NRC expands Parke County preserve

Thursday, August 6, 2020

BLOOMINGDALE --The Natural Resources Commission (NRC) has approved an addition to the Mossy Point Nature Preserve in Parke County.

The Parke County nature preserve addition protects 25.73 acres along Sugar Creek and offers a trail and a parking area.

The property is a breeding area for several species of thrush and warblers, and is a winter roost for bald eagles.

The high, dry ridges support stands of white oak and shagbark hickory, while the rocky points extending down to Sugar Creek feature a riparian microclimate wet and cool enough to support one of the southernmost populations of relict Eastern hemlock.

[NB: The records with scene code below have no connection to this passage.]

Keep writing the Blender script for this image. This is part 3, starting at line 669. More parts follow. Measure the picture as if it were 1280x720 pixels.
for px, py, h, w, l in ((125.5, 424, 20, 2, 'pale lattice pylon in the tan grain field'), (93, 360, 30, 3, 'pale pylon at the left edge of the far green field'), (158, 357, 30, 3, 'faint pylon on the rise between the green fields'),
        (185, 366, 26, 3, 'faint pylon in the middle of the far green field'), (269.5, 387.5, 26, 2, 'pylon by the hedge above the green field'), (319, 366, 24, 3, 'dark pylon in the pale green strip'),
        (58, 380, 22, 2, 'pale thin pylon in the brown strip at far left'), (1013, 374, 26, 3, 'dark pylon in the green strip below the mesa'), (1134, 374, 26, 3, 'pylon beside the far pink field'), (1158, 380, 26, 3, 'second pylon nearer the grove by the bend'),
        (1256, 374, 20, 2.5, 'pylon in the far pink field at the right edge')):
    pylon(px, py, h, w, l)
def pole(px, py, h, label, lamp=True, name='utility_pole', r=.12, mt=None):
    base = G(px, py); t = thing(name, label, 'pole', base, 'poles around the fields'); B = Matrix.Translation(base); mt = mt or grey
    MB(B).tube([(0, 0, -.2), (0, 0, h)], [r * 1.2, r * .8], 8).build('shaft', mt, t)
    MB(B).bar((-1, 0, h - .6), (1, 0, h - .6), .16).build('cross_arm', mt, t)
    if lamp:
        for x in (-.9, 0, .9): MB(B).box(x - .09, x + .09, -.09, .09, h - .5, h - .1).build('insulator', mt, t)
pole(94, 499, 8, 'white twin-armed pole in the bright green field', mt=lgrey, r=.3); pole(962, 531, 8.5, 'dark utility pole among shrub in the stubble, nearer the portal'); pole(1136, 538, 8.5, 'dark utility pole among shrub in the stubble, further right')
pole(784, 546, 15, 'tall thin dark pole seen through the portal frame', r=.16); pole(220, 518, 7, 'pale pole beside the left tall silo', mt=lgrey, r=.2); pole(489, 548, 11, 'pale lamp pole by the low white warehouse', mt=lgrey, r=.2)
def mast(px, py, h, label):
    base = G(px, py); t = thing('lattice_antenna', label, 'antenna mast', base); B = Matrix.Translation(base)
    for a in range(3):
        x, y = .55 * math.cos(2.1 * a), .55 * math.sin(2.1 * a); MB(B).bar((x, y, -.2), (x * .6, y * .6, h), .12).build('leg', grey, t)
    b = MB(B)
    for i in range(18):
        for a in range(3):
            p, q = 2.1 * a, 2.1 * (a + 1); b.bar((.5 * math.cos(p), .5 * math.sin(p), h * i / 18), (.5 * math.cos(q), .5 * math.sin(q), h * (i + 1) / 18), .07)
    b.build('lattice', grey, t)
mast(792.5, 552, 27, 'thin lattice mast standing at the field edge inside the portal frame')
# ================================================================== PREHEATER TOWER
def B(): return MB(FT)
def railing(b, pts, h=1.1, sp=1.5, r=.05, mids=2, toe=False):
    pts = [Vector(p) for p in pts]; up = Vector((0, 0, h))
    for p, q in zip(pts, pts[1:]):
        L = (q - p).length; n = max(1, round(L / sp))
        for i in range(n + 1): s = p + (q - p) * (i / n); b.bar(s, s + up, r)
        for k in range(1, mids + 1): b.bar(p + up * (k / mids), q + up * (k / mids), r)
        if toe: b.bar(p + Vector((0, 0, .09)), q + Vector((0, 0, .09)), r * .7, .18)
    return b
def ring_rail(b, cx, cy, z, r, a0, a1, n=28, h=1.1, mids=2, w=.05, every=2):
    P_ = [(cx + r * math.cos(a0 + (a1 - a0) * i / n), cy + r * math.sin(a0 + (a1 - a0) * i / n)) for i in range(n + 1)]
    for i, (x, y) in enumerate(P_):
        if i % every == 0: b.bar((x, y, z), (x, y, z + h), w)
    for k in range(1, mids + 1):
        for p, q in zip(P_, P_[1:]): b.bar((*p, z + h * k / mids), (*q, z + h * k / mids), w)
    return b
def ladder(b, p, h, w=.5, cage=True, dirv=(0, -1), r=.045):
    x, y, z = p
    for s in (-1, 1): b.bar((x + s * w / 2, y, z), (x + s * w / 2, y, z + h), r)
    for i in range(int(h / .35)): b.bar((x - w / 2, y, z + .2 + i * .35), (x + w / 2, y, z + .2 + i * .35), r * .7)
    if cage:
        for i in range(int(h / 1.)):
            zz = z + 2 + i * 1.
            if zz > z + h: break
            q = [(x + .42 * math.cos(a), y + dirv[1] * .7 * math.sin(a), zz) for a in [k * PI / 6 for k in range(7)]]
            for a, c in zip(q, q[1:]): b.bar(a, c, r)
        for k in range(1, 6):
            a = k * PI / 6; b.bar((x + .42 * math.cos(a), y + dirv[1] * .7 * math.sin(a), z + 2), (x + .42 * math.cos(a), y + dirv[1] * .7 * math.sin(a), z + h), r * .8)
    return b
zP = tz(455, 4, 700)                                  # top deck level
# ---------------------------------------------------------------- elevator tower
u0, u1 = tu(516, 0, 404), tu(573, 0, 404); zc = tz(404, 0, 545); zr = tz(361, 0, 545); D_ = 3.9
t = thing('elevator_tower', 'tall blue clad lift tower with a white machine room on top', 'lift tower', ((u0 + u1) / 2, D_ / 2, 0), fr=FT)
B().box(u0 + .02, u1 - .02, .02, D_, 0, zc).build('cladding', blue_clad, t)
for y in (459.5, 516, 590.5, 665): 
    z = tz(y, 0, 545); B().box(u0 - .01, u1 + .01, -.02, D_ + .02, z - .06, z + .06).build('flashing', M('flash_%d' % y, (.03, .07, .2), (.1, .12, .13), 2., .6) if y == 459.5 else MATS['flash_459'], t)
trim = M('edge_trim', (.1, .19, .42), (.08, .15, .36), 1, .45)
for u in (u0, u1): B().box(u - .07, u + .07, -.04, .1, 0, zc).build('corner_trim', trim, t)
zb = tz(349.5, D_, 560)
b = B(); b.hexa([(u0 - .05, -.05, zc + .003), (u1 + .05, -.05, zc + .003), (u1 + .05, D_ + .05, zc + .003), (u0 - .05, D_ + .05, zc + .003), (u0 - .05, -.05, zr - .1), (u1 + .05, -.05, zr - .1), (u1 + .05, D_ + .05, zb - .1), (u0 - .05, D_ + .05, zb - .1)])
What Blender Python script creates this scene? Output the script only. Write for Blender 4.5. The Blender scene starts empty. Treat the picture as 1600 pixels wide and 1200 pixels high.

Beneath the hemlocks are such uncommon plants as witch hazel, partridgeberry, and ginseng.

Dedicated as a State Nature Preserve in 2005, Mossy Point in Parke County is an ecologically-varied landscape characterized by high-and-dry ridges, deep ravines covered by lush canopy and views of Sugar Creek.

Measuring nearly a mile, the extensive Sugar Creek frontage provides excellent habitat along the riparian corridor for edge-sensitive forest interior species as the site is completely wooded with an unbroken forest canopy. By some accounts, this area is the most ecological varied land between the Wabash River and Turkey Run.

Around 2005, The Nature Conservancy acquired additional tracts of land and transferred the land to the Department of Natural Resources.